Well, it’s official – I’ve entered into more than one retail store over the past few days to find it transformed into a Christmas wonderland, complete with music, new staff uniforms, and a spirit of joy that doesn’t seem to come at any other time of the year.
But wait a minute…
Didn’t we JUST have Halloween?
I suppose it’s inevitable that the stores are always going to seem to start Christmas earlier every year – particularly this year when they’re so eager to get a jump over the somewhat dismal performance of recent economic downturn.
As much as I enjoy the early holiday spirit, I notice that it always seems to call for an increase of targeted advertising – particularly relating to children. One of the areas I’ve seen this most is among the mobile phone companies, who seem to be targeting younger and younger audiences all the time.
While these ad campaigns used to have a clear target of mostly teens and twenty-something’s, they’ve now shifted over to the ‘tween’ sector. The actors in the ads are younger – there’s even one ad that has a tween asking her dad if he signed her up for a calling plan yet. In another, the entire family is in the car with both kids in the backseat – the younger one is texting while the teen is arguing with her mom about expired minutes!
Last year, my daughter began to ask for her own mobile phone. Her asking became begging, and her begging became desperate acts of pleading and yearning. But throughout all this desperate pleading, she could not actually tell me why she wanted a mobile phone – other than repeating, “Everyone has one – and they are cool!”
The truth was, there wasn’t really a need for her to have a cell phone. She is on a closed campus during the day for school, and has access to the office telephone should she need to contact me. When not at school, she’s with me. Despite her arguments of, “Other people in my class have one mom – it’s just not fair!” she did not get a mobile telephone. I did not feel in alignment with giving her a mobile phone, so she did not get one.

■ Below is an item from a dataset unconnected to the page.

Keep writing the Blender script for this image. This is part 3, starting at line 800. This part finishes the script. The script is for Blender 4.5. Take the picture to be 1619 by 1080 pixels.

Even more importantly than my alignment with her having one, it was very clear to me that she was really not in alignment with having one. She could not give me any real reason that she wanted one, other than everyone else has one, and they are cool
It can be such a difficult struggle when your child asks you for things like this. It can feel like you’re asking your child to earn his or her wellbeing. It can feel like ‘spare the rod and spoil the child’.